Opinion: Refusing the sale of Hanukkah decorations is not part of ‘Christian Values’

Bruce Walton is a senior columnist for the Daily Kent Stater. Contact him at [email protected].

Bruce Walton

I’ve never been denied goods or services from a vendor or company. Luckily, I’ve been privileged enough to not have someone tell me that I’m not wanted, but I would imagine it would feel insulting as a customer and as a person. However, this is a very poor business strategy.

Hobby Lobby, a national craft store, owned by (you guessed it) Republican billionaire Steve Green announced Wednesday Hobby Lobby will not sell Hanukkah items because of Green’s “Christian values.”

Let’s talk business for a second. This is incredibly stupid, and a very important rule for business is that “the customer’s always right.” I don’t understand why this is a problem but if you want to sell things, but only sell them to or for a certain group of people, find a different career.

Now let’s talk religion: I am not a fan of this excuse. Denying people something because it’s against your religion to be gay or Jewish or Muslim is not Christian — it’s bigoted. It makes no sense to do that for Christian values because those aren’t Christian values, and I take offense to anyone who hides behind a religious notion to deny anyone’s rights.

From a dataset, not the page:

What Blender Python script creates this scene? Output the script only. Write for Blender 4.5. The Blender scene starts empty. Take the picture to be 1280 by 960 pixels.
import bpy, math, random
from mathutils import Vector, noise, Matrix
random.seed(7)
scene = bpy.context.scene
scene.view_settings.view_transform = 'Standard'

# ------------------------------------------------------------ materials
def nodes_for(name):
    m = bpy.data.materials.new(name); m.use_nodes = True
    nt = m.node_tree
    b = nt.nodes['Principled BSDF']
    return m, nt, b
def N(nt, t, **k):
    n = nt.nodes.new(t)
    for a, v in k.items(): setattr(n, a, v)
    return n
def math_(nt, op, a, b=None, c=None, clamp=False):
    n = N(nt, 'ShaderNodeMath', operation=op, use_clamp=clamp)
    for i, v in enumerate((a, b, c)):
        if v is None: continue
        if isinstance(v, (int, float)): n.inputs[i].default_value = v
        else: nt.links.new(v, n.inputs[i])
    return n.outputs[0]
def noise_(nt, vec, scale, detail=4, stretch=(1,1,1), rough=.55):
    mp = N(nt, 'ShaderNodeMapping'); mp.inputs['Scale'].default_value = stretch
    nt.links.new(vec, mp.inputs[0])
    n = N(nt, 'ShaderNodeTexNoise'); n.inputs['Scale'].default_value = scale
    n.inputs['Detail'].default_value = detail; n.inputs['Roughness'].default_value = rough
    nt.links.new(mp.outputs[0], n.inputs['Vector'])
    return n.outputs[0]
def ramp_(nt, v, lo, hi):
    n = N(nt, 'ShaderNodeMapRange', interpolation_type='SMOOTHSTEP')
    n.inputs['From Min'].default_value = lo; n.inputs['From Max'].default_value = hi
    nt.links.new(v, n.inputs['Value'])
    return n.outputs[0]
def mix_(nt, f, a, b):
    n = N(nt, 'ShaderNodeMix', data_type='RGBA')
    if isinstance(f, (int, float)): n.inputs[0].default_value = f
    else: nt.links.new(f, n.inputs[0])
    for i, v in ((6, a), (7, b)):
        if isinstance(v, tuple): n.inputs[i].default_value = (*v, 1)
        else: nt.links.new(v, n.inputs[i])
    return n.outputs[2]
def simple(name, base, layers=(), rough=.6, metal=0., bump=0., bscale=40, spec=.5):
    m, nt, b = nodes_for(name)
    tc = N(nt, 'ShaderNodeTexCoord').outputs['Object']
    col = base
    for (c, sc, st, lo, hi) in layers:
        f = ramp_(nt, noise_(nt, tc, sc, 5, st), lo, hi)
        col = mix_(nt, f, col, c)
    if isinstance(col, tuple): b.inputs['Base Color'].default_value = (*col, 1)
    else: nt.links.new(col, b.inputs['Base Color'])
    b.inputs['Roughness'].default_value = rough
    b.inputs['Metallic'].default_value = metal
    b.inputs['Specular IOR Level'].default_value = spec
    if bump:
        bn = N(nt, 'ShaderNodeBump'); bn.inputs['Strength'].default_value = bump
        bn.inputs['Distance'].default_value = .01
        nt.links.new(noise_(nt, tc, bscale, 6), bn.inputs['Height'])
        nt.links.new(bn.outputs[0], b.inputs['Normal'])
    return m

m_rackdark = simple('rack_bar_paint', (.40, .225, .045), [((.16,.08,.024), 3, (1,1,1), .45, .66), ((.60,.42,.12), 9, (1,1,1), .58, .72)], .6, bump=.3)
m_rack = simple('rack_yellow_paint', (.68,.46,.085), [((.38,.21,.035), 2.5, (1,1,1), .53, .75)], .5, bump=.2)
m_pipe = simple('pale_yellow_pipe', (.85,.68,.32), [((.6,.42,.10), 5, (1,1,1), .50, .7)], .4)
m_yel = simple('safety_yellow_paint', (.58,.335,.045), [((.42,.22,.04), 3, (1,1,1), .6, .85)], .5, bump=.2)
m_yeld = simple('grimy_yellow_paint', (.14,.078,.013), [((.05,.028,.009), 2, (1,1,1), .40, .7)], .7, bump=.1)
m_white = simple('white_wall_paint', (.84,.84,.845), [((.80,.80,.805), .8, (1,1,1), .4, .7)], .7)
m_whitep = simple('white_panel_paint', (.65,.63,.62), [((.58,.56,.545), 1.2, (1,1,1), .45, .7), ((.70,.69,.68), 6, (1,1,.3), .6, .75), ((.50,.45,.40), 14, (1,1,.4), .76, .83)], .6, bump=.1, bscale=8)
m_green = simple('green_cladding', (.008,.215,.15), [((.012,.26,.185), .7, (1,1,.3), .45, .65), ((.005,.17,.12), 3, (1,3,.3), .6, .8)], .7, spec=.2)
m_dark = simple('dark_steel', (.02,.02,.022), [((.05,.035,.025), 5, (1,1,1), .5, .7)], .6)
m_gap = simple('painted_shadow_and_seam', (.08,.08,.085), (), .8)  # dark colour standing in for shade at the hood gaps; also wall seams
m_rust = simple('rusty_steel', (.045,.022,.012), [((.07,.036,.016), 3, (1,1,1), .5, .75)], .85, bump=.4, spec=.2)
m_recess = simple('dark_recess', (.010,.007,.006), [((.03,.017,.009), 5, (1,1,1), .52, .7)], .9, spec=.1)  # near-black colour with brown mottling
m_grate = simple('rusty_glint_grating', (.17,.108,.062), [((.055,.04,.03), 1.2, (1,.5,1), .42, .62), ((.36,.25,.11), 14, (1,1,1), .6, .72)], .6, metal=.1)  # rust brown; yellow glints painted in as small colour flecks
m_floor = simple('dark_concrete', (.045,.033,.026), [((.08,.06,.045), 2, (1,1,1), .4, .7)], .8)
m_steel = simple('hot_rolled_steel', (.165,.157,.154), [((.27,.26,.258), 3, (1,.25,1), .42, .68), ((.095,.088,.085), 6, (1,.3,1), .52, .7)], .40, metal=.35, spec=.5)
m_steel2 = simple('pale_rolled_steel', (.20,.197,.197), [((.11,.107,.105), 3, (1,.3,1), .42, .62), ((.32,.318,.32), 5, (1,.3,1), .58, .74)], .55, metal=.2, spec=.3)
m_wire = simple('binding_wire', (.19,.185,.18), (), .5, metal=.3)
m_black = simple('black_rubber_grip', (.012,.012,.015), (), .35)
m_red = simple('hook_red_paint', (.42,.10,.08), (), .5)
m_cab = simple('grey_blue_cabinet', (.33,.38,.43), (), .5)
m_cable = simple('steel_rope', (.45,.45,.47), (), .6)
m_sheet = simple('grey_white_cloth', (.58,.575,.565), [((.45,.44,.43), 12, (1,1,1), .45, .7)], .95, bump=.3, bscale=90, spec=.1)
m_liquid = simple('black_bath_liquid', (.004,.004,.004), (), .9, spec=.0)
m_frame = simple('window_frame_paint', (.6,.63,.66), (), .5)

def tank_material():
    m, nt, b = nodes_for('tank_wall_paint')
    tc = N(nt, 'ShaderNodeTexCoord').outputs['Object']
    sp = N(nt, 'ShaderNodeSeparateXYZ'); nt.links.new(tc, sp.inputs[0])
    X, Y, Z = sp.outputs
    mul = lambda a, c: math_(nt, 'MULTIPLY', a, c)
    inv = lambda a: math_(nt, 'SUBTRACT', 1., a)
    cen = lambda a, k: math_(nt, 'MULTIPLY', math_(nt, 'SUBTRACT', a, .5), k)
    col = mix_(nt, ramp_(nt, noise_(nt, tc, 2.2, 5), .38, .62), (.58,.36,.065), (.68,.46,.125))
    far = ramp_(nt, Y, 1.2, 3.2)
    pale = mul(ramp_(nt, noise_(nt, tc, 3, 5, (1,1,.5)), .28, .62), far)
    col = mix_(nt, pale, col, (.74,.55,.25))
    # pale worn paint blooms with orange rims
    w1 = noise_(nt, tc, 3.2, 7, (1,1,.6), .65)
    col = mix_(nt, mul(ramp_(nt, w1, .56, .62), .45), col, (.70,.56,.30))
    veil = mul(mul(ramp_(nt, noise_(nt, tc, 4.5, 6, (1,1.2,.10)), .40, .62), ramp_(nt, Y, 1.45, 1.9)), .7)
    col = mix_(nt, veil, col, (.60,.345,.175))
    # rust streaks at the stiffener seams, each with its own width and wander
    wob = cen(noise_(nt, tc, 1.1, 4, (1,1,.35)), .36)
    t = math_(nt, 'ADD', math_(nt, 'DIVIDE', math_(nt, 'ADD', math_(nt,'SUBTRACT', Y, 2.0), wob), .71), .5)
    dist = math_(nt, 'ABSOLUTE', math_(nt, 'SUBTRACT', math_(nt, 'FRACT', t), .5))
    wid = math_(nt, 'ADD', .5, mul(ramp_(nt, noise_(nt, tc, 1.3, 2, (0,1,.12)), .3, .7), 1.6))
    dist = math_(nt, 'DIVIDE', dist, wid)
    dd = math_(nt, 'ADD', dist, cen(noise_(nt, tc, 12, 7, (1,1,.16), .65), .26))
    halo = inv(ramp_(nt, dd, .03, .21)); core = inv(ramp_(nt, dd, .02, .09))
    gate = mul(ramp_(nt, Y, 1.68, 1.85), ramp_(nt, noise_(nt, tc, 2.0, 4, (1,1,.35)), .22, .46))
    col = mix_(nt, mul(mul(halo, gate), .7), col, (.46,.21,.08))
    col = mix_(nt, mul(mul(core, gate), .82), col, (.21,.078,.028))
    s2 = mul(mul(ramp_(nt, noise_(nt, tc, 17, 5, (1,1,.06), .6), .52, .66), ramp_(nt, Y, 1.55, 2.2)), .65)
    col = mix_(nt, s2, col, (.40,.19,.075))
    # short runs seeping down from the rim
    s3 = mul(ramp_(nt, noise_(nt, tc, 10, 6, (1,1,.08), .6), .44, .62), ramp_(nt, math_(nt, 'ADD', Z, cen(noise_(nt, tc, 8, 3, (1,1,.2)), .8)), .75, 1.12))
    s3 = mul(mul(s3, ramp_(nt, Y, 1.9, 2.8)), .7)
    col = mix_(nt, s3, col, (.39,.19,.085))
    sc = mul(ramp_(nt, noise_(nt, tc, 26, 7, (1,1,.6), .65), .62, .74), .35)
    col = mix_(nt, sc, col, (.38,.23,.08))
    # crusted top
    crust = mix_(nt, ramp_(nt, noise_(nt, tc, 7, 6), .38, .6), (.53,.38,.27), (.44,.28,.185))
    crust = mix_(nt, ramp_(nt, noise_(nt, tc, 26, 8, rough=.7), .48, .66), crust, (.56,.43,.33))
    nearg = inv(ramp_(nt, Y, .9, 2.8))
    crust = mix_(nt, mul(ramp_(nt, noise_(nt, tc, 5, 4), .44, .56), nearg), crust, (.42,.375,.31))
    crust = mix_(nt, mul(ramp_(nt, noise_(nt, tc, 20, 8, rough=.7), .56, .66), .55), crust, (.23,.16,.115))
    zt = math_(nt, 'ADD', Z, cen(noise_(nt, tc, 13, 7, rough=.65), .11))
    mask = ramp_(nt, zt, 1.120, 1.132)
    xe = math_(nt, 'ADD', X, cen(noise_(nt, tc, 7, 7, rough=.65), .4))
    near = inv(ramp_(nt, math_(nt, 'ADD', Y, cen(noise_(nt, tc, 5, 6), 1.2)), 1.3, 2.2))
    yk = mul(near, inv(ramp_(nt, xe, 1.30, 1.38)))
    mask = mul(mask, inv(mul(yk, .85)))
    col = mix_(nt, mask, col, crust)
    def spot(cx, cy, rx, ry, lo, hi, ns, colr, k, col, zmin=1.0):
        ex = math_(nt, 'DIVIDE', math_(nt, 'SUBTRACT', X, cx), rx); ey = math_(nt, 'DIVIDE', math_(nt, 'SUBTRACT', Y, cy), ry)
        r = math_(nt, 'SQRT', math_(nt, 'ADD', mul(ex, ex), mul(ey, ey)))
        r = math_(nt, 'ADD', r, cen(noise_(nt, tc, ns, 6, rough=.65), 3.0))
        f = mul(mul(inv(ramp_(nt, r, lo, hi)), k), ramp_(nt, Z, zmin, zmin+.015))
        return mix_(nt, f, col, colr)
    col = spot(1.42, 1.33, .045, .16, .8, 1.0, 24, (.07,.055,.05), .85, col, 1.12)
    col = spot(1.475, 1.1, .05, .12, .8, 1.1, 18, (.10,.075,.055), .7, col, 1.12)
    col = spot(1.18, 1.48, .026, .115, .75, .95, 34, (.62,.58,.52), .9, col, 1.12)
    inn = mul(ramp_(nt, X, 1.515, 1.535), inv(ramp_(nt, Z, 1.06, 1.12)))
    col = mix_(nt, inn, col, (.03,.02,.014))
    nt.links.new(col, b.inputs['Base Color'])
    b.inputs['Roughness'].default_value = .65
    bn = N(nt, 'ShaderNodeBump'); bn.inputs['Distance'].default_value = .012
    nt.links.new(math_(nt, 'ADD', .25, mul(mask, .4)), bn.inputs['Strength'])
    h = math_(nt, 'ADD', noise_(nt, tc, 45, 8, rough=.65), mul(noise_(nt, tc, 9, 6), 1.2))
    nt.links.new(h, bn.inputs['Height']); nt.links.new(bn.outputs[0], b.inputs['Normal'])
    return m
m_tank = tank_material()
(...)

Jesus, the Christian deity, healed all who asked, be the Jews or Gentiles. He served the Lord, not the religion. Even criminals, people who didn’t believe in the Holy Lord, such as whores and vagabonds, he blessed and saved everyone. Even up until he was crucified, he begged his father to forgive them, for they knew not what they done.

This is what Christianity is based off of, the worship of Jesus, the son of God, dying for our sins. He didn’t die for Christians’ sins, he didn’t die for straight people’s sins, and he did it for “our” sins; he died for everyone’s! Christians worship this “King of the Jews” because he helped everyone, whether they were his equal or not.

But if you want to base your business practice after Christian values, let it be based on the golden rule: “Do unto others as you would have them unto you.”

So let’s all be an example for Steve Green. If he doesn’t want to sell certain items that aren’t for his values, that means he probably wants us all to refuse to buy anything at his store since that’s against our values. So once he starts wondering why his sales are going down and he’s losing so much money, he really can say it’s because of “Christian values.”